Specific challenges are under verification, such as scenes with many fires spatially close to each other, coastal areas, detectability performance for low hot spot signal, geometry and L1B gridding impacts, cloud mask v heavy smoke load.

Furthermore, the NRT S3 FRP is expected to have some direct limitations due to known SLSTR L1B issues, especially:

• S5 and S6 radiometric channels have known mis-calibration issues. A vicarious calibration assessment is undergoing to refine values and estimate uncertainties. At this stage, a limited impact on the SWIR detection is expected, this can affect both FRP estimation and SAA filtering.
• Some twilight residuals in FRP SWIR have been detected in the northern Arctic Sea, starting just after the spring equinox (first time observed on 24.03.2020). Resulting false alarms are, for now, minor and under strict monitoring. They are not expected to overlap with actual detection of ocean gas flares in the North Sea, and close to the southern Norwegian coasts. Hence, associated FRP SWIR in these areas can be considered as reliable. These twilight residuals will be corrected soon in the next upgrade of the NRT processor deployment.
• Contrary to F1, no BT beyond 313 K can be obtained from S7 because of saturation. Furthermore, all S7 BTs above 305 K are known to present non-linear behaviour as the values are beyond the nominal limits of the detector and related radiometric calibration performance.
• BTs from F1 are expected to be noisier than those from S7.
• S7 and F1 are acquired by two different detectors. Detection of hotspots is very sensitive to the residual mis-registration of these two bands. Although much improved in the latest upgrade of the L1B PB, this geo-referencing is not yet perfect with a remaining average spatial off-set of 1 km. This residual error is mitigated by the use of a S7-F1 clustering technique.
• S7 and F1 show different deformation of pixel between nadir and the left edge when projected on the Earth (factor ~5.4 for S7 while it is close to 2 for F1). Consequently, S7 may oversample hot-spots (as observed for the MODIS 'bow-tie' effect, see Giglio et al., 2013).
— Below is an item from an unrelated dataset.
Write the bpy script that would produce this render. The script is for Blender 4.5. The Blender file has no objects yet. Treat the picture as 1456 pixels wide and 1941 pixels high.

To tackle the latest item, a possibility of exclusively using F1 radiance over all S7 hotspot pixels (regardless of their saturation status) is implemented in the processor. This technique, named 'Full F1 On', is currently under evaluation, based on a full off-line reprocessing of SLSTR-A and B data from 1 December 2019 onwards.

Additional activities are ongoing to enhance the characterisation of geometry-FRP effects and consolidation of SAA and transient/spurious SWIR event filtering. Additionally, optimised processor code rewriting is expected to improve the processing of very low hotspot signals.

Finally, specific FRP pixels are under investigation to better understand the exact mechanisms triggering these positive detections. These include few, but systematic, FRP MWIR pixels appearing in Siberia, plus a very small number of spurious pixels in western Europe and western Canada in winter and spring. The first one may be caused by local hot bodies (plants or others) surrounding by wide frozen surfaces, leading to a locally very strong thermal gradient (to be confirmed).

Recommendations for users

Users are advised to consider the key assets and possible limitations from above, together with the fact that the current version of the NRT Copernicus S3 FRP product is preliminary operational. Users should use the 'Fire_Confidence' value with caution, as it is systematically too low, being based on S7 instead of F1 BT. An upgrade is expected in the future.

The ancillary dataset can be used for extracting the location associated with the summary fire flags indicating the detection test per original S7 pixel grid.

Night-time boundary may be deduced in two ways: either from the fire summary flags in the FRP_in.nc file, or from the solar geometry available in the ancillary FRP dataset.

Monitoring of NRT S3 FRP performance can be followed on the Monitoring & Evaluation of Thematic Information from Space (METIS) FRP website.